Priests and palaces

May 7, 2020 by

by Serenhedd James, The Critic:

It was in the sigh, the glazing of the eyes, the falling of the shoulders, and the resetting of the smile; the moment when the Archbishop of Canterbury realised that he was going to have to do a nifty bit of backpedalling, live from his kitchen. Nearly three weeks earlier he and the Archbishop of York had written to the clergy of the Church of England, saying that “our church buildings must now be closed not only for public worship, but for private prayer as well and this includes the priest.” Everyone who was on message repeated the mantra like a prayer: “stay at home; protect the NHS; save lives.”

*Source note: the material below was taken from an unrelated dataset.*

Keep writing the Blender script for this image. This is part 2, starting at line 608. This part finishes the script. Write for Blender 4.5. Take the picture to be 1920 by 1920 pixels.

The Archbishops’ letter went far beyond the advice of the Government, which had designated the clergy key workers whom it expected to be able to enter their churches for the purpose of livestreaming worship. Read alongside other official documents, bewildered clergy found themselves obliged to enter their church buildings alone to perform essential tasks related to security and maintenance—but were forbidden from praying while they were there. Prayer in church on behalf of others is not the only function of a Church of England minister, of course, but it does still come quite high up the list.

On Easter morning the Primate of All England started singing from a different hymn sheet; what had appeared to be a very clear instruction had not been an instruction at all, only guidance. It was a welcome clarification after the spilling of much ink, the pounding of many keyboards, and the raising of legal eyebrows. The intervening period had been one of increasingly ill-tempered confusion, fuelled by a series of statements from various Anglican apparatchiks who all claimed to be privy to top-level secret information while telling everyone else to mind their own business.